Optimal defense strategy for AC/DC hybrid power grid cascading failures based on game theory and deep reinforcement learning

Abstract

This paper proposes a two-person multi-stage zero-sum game model considering the confrontation between cascading failures and control strategies in an AC/DC hybrid system to solve the blocking problem of DC systems caused by successive failures at the receiving end of an AC/DC system. A game model is established between an attacker (power grid failure) and a defender (dispatch side). From the attacker’s perspective, this study mainly investigates the problem of system line failures caused by AC or DC blockages. From the perspective of dispatch-side defense, the multiple-feed short-circuit ratio constraint method, output adjustment measures of the energy storage system, sensitivity control, and distance third-segment protection adjustment are used as strategies to reduce system losses. Using as many line return data as possible as samples, the deep Q-network (DQN), a deep reinforcement learning algorithm, is used to obtain the Nash equilibrium of the game model.

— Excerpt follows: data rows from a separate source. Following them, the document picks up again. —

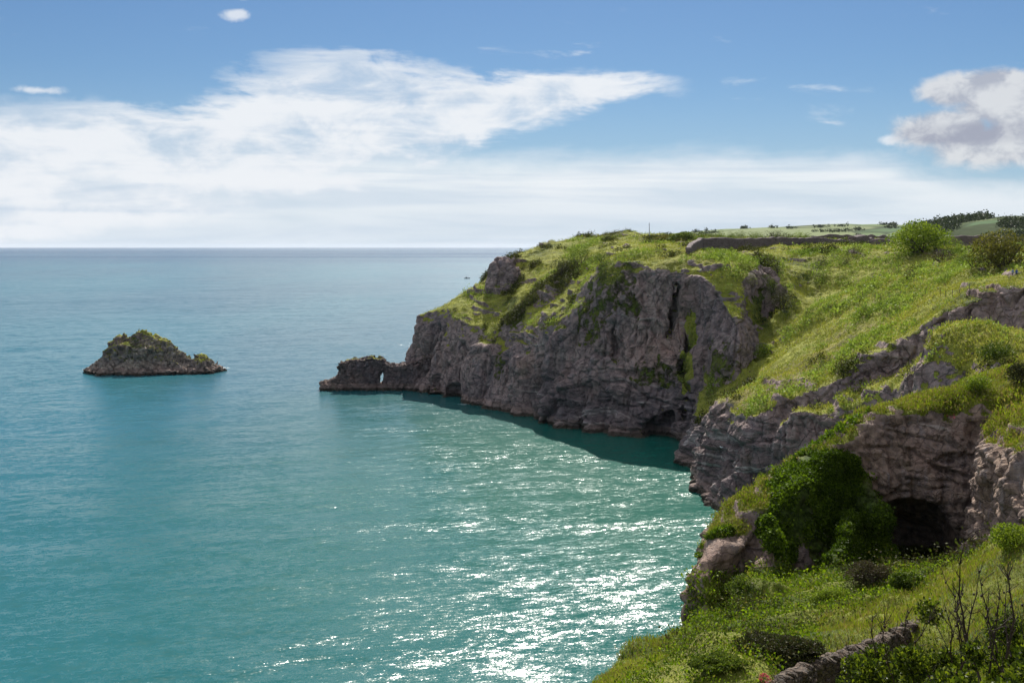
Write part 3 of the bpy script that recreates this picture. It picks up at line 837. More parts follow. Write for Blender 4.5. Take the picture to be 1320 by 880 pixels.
def scatter_on(obj, n, weight_fn, seed):
    """random points on a terrain mesh"""
    me = obj.data; rg = np.random.default_rng(seed)
    V = get_co(me); Nn = get_no(me)
    a = np.empty(len(V) * 4, np.float32); me.color_attributes['cover'].data.foreach_get('color', a); a = a.reshape(-1, 4)
    m = len(me.polygons); li = np.empty(m * 4, np.int32)
    me.loops.foreach_get('vertex_index', li); li = li.reshape(-1, 4)
    i0 = li[:, 0]
    area = np.empty(m, np.float32); me.polygons.foreach_get('area', area)
    w = weight_fn(V[i0], Nn[i0], a[i0]) * area
    cs = np.cumsum(w.astype(float)); pick = np.searchsorted(cs, rg.random(n) * cs[-1])
    pick = np.clip(pick, 0, m - 1)
    q = li[pick]; u = rg.random((n, 1)); v = rg.random((n, 1))
    P = (V[q[:, 0]] * (1 - u) + V[q[:, 1]] * u) * (1 - v) + (V[q[:, 3]] * (1 - u) + V[q[:, 2]] * u) * v
    return P.astype(float), Nn[q[:, 0]].astype(float), a[q[:, 0]], rg

def tufts(obj, n, wfn, seed, per, spread, size, up, name, mat, asp=0.4, lift=0.3):
    P, Nn, a, rg = scatter_on(obj, n, wfn, seed)
    sc = rg.uniform(0.6, 1.35, n)
    if obj.name == 'cliff': sc *= np.clip(P[:, 1] / 62, 0.45, 1.3)
    # clumps grow bigger where a slow noise says so
    sc *= 1 + 0.6 * fbm(P[:, 0], P[:, 1], P[:, 2], 6, 2, seed)
    C = np.repeat(P, per, 0); Nr = np.repeat(Nn, per, 0); s = np.repeat(sc, per)
    o = rg.normal(size=(n * per, 3)) * spread; 
    C = C + (o + Nr * np.abs(rg.normal(size=(n * per, 1))) * spread * 0.8) * s[:, None] + Nr * (size * lift * s)[:, None]
    U = unit(rg.normal(size=(n * per, 3)) + np.array([0, 0, up]) + Nr * 0.5)
    Vv, Qv = leaves(C, U, size * s * rg.uniform(0.6, 1.3, n * per), asp, rg)
    me = mesh_np(name, Vv, Qv, smooth=False)
    return link(name, me, mat)

MG_FAR = leaf_material('far_turf_blades', [(0.29, 0.31, 0.04), (0.40, 0.39, 0.07), (0.47, 0.43, 0.13), (0.34, 0.36, 0.055), (0.19, 0.20, 0.035), (0.42, 0.33, 0.14)], 0.3)
MG_BR = leaf_material('bracken_fronds', [(0.22, 0.29, 0.045), (0.33, 0.41, 0.08), (0.13, 0.18, 0.03), (0.40, 0.46, 0.14)], 0.3)
MG_NEAR = leaf_material('undergrowth_leaves', [(0.06, 0.10, 0.008), (0.17, 0.25, 0.012), (0.27, 0.35, 0.018), (0.035, 0.055, 0.008), (0.11, 0.17, 0.012), (0.20, 0.18, 0.05)], 0.4)
MG_DARK = leaf_material('dark_scrub_leaves', [(0.035, 0.045, 0.01), (0.07, 0.085, 0.015), (0.085, 0.065, 0.035), (0.12, 0.15, 0.02), (0.05, 0.038, 0.024)], 0.25)
MG_IVY = leaf_material('ivy_leaves', [(0.04, 0.07, 0.008), (0.11, 0.17, 0.01), (0.19, 0.27, 0.015), (0.06, 0.10, 0.01)], 0.35)
MG_GRASS = leaf_material('meadow_grass_blades', [(0.19, 0.24, 0.018), (0.29, 0.32, 0.03), (0.13, 0.17, 0.014), (0.31, 0.24, 0.10), (0.20, 0.15, 0.07)], 0.4)
K = 0.3 if QUICK else 1.0

def infr(V, m=3): return (np.abs(V[:, 0]) < V[:, 1] * 0.47 + m)
def bowlness(V): return np.exp(-(((V[:, 0] - 86) / 34) ** 2 + ((V[:, 1] - 262) / 42) ** 2))
def w_far(V, N_, a): return (a[:, 0] > 0.62) * infr(V) * (200.0 / np.maximum(V[:, 1], 100)) ** 2
def w_br(V, N_, a):
    n = fbm(V[:, 0], V[:, 1], V[:, 2], 12, 3, 301)
    return (a[:, 0] > 0.6) * infr(V) * sstep(-0.05, 0.35, n + 0.3 * bowlness(V) - 0.15) * (V[:, 2] > 14)
def w_scrub(V, N_, a):
    n = fbm(V[:, 0], V[:, 1], V[:, 2], 9, 3, 311)
    return (a[:, 0] > 0.5) * infr(V) * sstep(0.25, 0.45, n - 0.5 * bowlness(V) + 0.2 * a[:, 1])
tag(tufts(headland, int(110000 * K), w_far, 1, 3, 0.18, 0.30, 1.6, 'turf', MG_FAR, 0.45), 'short yellow green turf over the far headland and its slopes', 'grass', kind='stuff')
tag(tufts(headland, int(30000 * K), w_br, 2, 5, 0.30, 0.42, 0.8, 'bracken', MG_BR, 0.6), 'pale green bracken spread over the grassy bowl', 'bracken', kind='stuff')
tag(tufts(headland, int(22000 * K), w_scrub, 3, 9, 0.40, 0.36, 0.2, 'heather', MG_DARK, 0.6), 'low dark scrub in patches on the headland', 'scrub', kind='stuff')

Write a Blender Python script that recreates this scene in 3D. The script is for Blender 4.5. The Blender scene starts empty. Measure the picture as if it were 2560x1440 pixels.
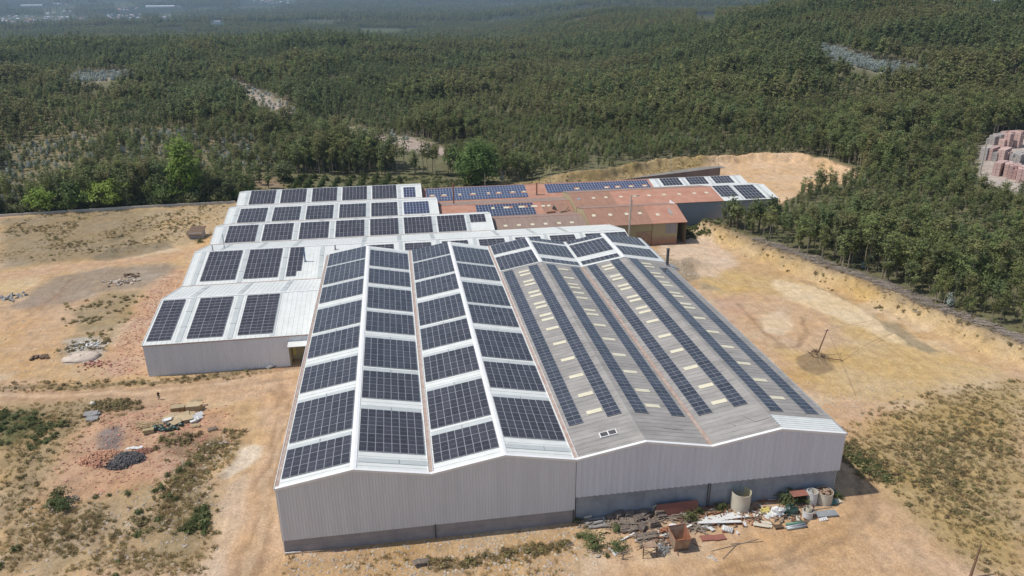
import bpy, math, random
import numpy as np
from mathutils import Vector, Matrix, Euler

random.seed(7)
rng = np.random.default_rng(11)
SC = bpy.context.scene
COL = SC.collection
rad = math.radians

# ------------------------------------------------------------------ camera
CAM = np.array([18.307, -86.161, 70.697])
YAW, PITCH, ROLL, FPX = 0.1535, 0.3709, -0.0069, 1879.6
_cy, _sy, _cp, _sp = math.cos(YAW), math.sin(YAW), math.cos(PITCH), math.sin(PITCH)
_f = np.array([_sy*_cp, _cy*_cp, -_sp]); _r = np.array([_cy, -_sy, 0.0]); _u = np.cross(_r, _f)
CR = _r*math.cos(ROLL) + _u*math.sin(ROLL)
CU = -_r*math.sin(ROLL) + _u*math.cos(ROLL)
cam = bpy.data.cameras.new('camera')
cam.sensor_width = 36.0
cam.lens = 36.0*FPX/2560.0
cam.clip_start = 1.0
cam.clip_end = 40000.0
camo = bpy.data.objects.new('camera', cam)
COL.objects.link(camo)
_m = Matrix.Identity(4)
for i in range(3):
    _m[i][0], _m[i][1], _m[i][2], _m[i][3] = CR[i], CU[i], -_f[i], CAM[i]
camo.matrix_world = _m
SC.camera = camo

# ------------------------------------------------------------------ light
SUN_EL, SUN_AZ = 58.0, -85.0          # azimuth clockwise from +Y: sun on the left, a little beyond
to_sun = Vector((math.sin(rad(SUN_AZ))*math.cos(rad(SUN_EL)), math.cos(rad(SUN_AZ))*math.cos(rad(SUN_EL)), math.sin(rad(SUN_EL))))
w = bpy.data.worlds.new('World')
SC.world = w
w.use_nodes = True
nt = w.node_tree
sky = nt.nodes.new('ShaderNodeTexSky')
sky.sky_type = 'NISHITA'
sky.sun_disc = False
sky.sun_elevation = rad(SUN_EL)
sky.sun_rotation = rad(SUN_AZ % 360)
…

The corresponding optimal dispatch and defense strategies are also obtained while obtaining the optimal sequence of tripping failures for AC/DC hybrid system cascading failures. Using the improved IEEE 39-node system as an example, the simulation results verify the appropriateness of the two-stage dynamic zero-sum game model to schedule online defense strategies and the effectiveness and superiority of the energy storage system participating in defense adjustment.